**What the task asks**
Go through the data below. List every line that holds the word "parts".

**Records supplied**
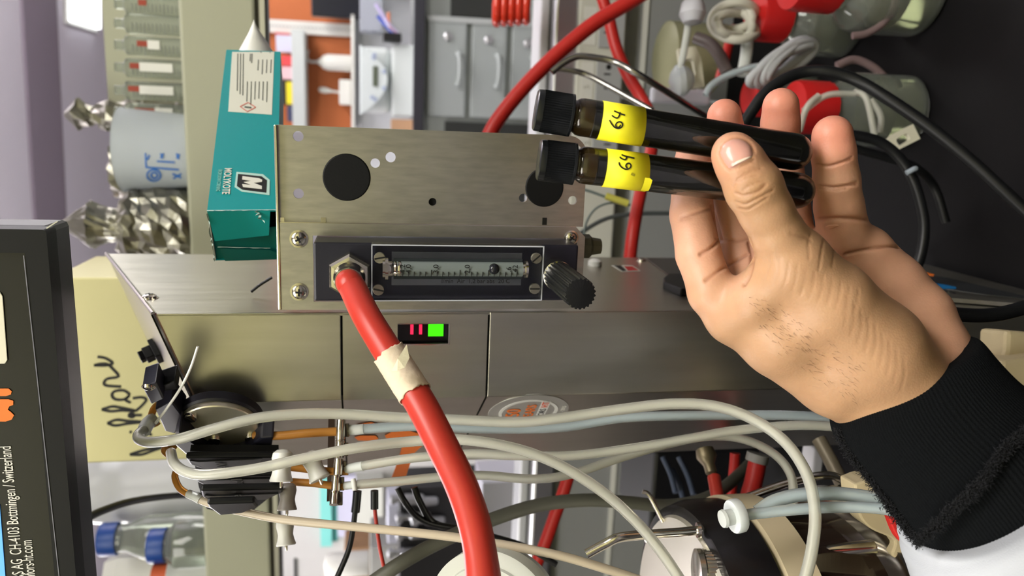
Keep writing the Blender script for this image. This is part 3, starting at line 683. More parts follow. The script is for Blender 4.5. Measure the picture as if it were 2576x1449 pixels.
    for k in range(11):
        x0 = 1940 + 22 * k; y0 = 640 + 9 * k; cre.append(([(x0, y0), (x0 - 4, y0 + 34), (x0 - 14, y0 + 66)], 4, .00022))
    for k in range(9):
        x0 = 2130 + 18 * k; y0 = 740 + 20 * k; cre.append(([(x0, y0), (x0 + 2, y0 + 42), (x0 - 8, y0 + 84)], 4, .0002))
    disp = np.zeros(N); cmask = np.zeros(N)
    for pts, wd, dep in cre:
        q = np.array([p[:2] for p in spline(pts, 6)]); dmin = np.full(N, 1e9)
        bb = (P[:, 0] > q[:, 0].min() - 4 * wd) & (P[:, 0] < q[:, 0].max() + 4 * wd) & (P[:, 1] > q[:, 1].min() - 4 * wd) & (P[:, 1] < q[:, 1].max() + 4 * wd) & (face > 0.05)
        ii = np.where(bb)[0]
        for a, b in zip(q[:-1], q[1:]):
            ab = b - a; t = np.clip(((P[ii] - a) @ ab) / (ab @ ab + 1e-9), 0, 1); dd = np.linalg.norm(P[ii] - a - t[:, None] * ab, axis=1); dmin[ii] = np.minimum(dmin[ii], dd)
        g = np.exp(-(dmin / (wd * 0.62)) ** 2); disp = np.maximum(disp, g * dep); cmask = np.maximum(cmask, g * min(1, dep / .0011))
    vert = vert - nrm * disp[:, None]
    # skin tone: back of hand and thumb tan, palm and fingers pinker, tips rosy
    Pv = (vert[:, 0:1], vert[:, 1:2], vert[:, 2:3])
    def near(js): return np.min([seg(a, b, (vert[:, 0], vert[:, 1], vert[:, 2])) for a, b in chain(js)], axis=0)
    dors = np.minimum(near(thumb), np.minimum(near(palm[0]), np.minimum(near(palm[4]), near(palm[7]))))
    palmd = np.min([near(index), near(middle), near(ring), near(pinky), near(palm[3]), near(palm[5])], axis=0)
    wpalm = 1 / (1 + np.exp(-(dors - palmd) / 0.0025))
    tip = np.zeros(N)
    for js in (index, middle, ring, pinky):
        dd = np.linalg.norm(vert - (js[0][:3]), axis=1); tip = np.maximum(tip, np.clip(1 - (dd - .008) / .012, 0, 1))
    dd = np.linalg.norm(vert - thumb[0][:3], axis=1); ttip = np.clip(1 - (dd - .010) / .010, 0, 1)
    kn = np.exp(-((np.linalg.norm(P - np.array([1893, 475]), axis=1)) / 52) ** 2) * (face > 0)
    lin = lambda *c: np.array(S(*c)[:3])
    col = (1 - wpalm)[:, None] * lin(192, 150, 114) + wpalm[:, None] * lin(216, 164, 136)
    col = col * (1 - .75 * tip)[:, None] + (.75 * tip)[:, None] * lin(232, 146, 124)
    col = col * (1 - .5 * ttip)[:, None] + (.5 * ttip)[:, None] * lin(226, 160, 132)
    col = col * (1 - .45 * kn)[:, None] + (.45 * kn)[:, None] * lin(160, 116, 74)
    col = col * (1 - .35 * cmask)[:, None] + (.35 * cmask)[:, None] * lin(140, 74, 44)
    wv = [CAM + DWN * float(a[0]) - RGT * float(a[1]) + FWD * float(a[2]) for a in vert]
    return wv, quads, col
skin = bpy.data.materials.new('skin'); skin.use_nodes = True
nt = skin.node_tree; bs = nt.nodes['Principled BSDF']
at_ = nt.nodes.new('ShaderNodeAttribute'); at_.attribute_name = 'tone'
tcn = nt.nodes.new('ShaderNodeTexCoord')
nz1 = nt.nodes.new('ShaderNodeTexNoise'); nz1.inputs['Scale'].default_value = 90; nz1.inputs['Detail'].default_value = 6
nz2 = nt.nodes.new('ShaderNodeTexVoronoi'); nz2.inputs['Scale'].default_value = 900
nt.links.new(tcn.outputs['Object'], nz1.inputs['Vector']); nt.links.new(tcn.outputs['Object'], nz2.inputs['Vector'])
mrx = nt.nodes.new('ShaderNodeMapRange'); mrx.inputs[3].default_value = 0.86; mrx.inputs[4].default_value = 1.12; nt.links.new(nz1.outputs[0], mrx.inputs[0])
mlt = nt.nodes.new('ShaderNodeMix'); mlt.data_type = 'RGBA'; mlt.blend_type = 'MULTIPLY'; mlt.inputs[0].default_value = 1
nt.links.new(at_.outputs['Color'], mlt.inputs[6]); nt.links.new(mrx.outputs[0], mlt.inputs[7]); nt.links.new(mlt.outputs[2], bs.inputs['Base Color'])
bmp = nt.nodes.new('ShaderNodeBump'); bmp.inputs['Strength'].default_value = 0.10; bmp.inputs['Distance'].default_value = 0.0006
nt.links.new(nz2.outputs['Distance'], bmp.inputs['Height'])
bm2 = nt.nodes.new('ShaderNodeBump'); bm2.inputs['Strength'].default_value = 0.12; bm2.inputs['Distance'].default_value = 0.001
nt.links.new(nz1.outputs[0], bm2.inputs['Height']); nt.links.new(bmp.outputs[0], bm2.inputs['Normal']); nt.links.new(bm2.outputs[0], bs.inputs['Normal'])
bs.inputs['Roughness'].default_value = 0.46; bs.inputs['Subsurface Weight'].default_value = 0.18; bs.inputs['Subsurface Radius'].default_value = (1.0, 0.35, 0.18); bs.inputs['Subsurface Scale'].default_value = 0.003
wv, fq_, colr = hand_mesh()
hc = sum(wv, Vector()) / len(wv)
me = bpy.data.meshes.new('person'); me.from_pydata([v - hc for v in wv], [], [tuple(int(i) for i in q) for q in fq_])
me.polygons.foreach_set('use_smooth', [True] * len(me.polygons))
ca_ = me.attributes.new('tone', 'FLOAT_COLOR', 'POINT'); ca_.data.foreach_set('color', np.concatenate([colr, np.ones((len(colr), 1))], 1).astype(np.float32).ravel())
person = link('person', me, skin); person.location = hc; person['_loc'] = tuple(hc)
tag(person, 'bare hand with black knit cuff and white coat sleeve holding two tubes', 'person')
hs = bsurf(person)
# nail of the thumb, curved with the skin
def patch(name, poly, lift, mt, parent, n=14, thick=0.0003):
    cx = sum(p[0] for p in poly) / len(poly); cy = sum(p[1] for p in poly) / len(poly)
    q = [(p[0], p[1]) for p in spline(poly + [poly[0]], 4)][:-1]; m_ = len(q); vs_ = []; fs = []
    for j in range(n + 1):
        k = j / n
        for p in q:
            x, y = cx + (p[0] - cx) * k, cy + (p[1] - cy) * k; h, nn = hs(x, y); vs_.append(h - ray(x, y).normalized() * (lift * (1 - k ** 6)))
    for j in range(n):
        for i in range(m_): k = (i + 1) % m_; fs.append((j * m_ + i, j * m_ + k, (j + 1) * m_ + k, (j + 1) * m_ + i))
    o = mk(name, vs_, fs, mt, parent, smooth=True)
    bm = bmesh.new(); bm.from_mesh(o.data); bmesh.ops.remove_doubles(bm, verts=bm.verts, dist=1e-7); bm.to_mesh(o.data); bm.free()
    for it in range(3):
        pass
    return o
nail_m = mat('nail', S(214, 160, 146), 0.28, sss=0.1, coat=0.3)
nail = patch('fingernail', [(1810, 385), (1817, 366), (1834, 354), (1852, 350), (1872, 354), (1887, 366), (1893, 382), (1891, 396), (1868, 409), (1838, 424), (1822, 408)], 0.0011, nail_m, person)
nail['label'] = 'pink thumbnail'
patch('nail_moon', [(1838, 421), (1846, 408), (1868, 398), (1889, 392), (1890, 396), (1866, 408)], 0.0014, mat('nail_pale', S(236, 214, 194), 0.35), nail, n=6)
# fine hairs on the back of the hand
hv = []; hf = []
for k in range(170):
    u, v_ = rnd.random(), rnd.random()
    px = 1900 + 260 * u + rnd.uniform(-20, 20); py = 770 + 180 * u + 110 * (v_ - .35)
    h, nn = hs(px, py); ln_ = rnd.uniform(10, 22); an = rnd.uniform(0.1, 0.9)
    h2, n2 = hs(px + ln_ * math.cos(an), py + ln_ * math.sin(an)); h2 = h2 + n2 * 0.0006
    b0 = len(hv); sd = (h2 - h).cross(nn).normalized() * 0.00006
    hv += [h - sd, h + sd, h2]; hf.append((b0, b0 + 1, b0 + 2))
ho = mk('arm_hair', hv, hf, mat('hair_brown', S(88, 58, 38), 0.6), person); ho['kind'] = 'stuff'
wt = patch('wet_drop', [(2074, 571), (2086, 566), (2104, 565), (2110, 568), (2098, 574), (2084, 577)], .0005, mat('wet_film', S(222, 166, 136), .08, coat=1.0), person, n=5)
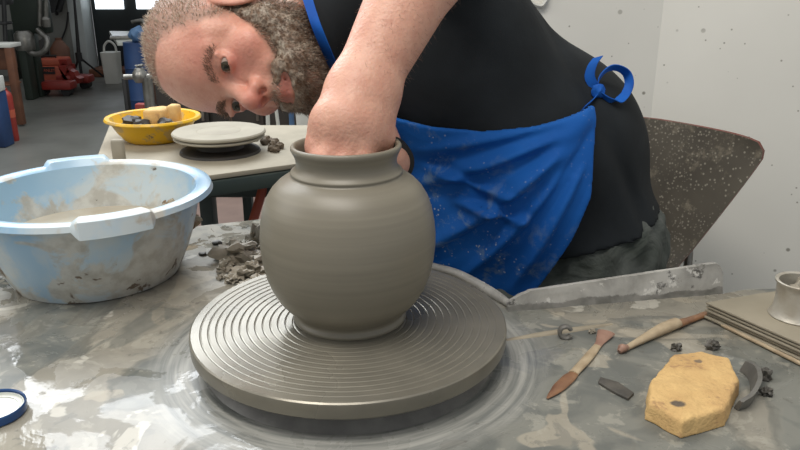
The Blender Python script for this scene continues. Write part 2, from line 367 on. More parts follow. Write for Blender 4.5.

**Exercise output**
Keep writing the Blender script for this image. This is part 3, starting at line 683. More parts follow. The script is for Blender 4.5. Measure the picture as if it were 2576x1449 pixels.
The Blender Python script for this scene continues. Write part 2, from line 367 on. More parts follow. Write for Blender 4.5.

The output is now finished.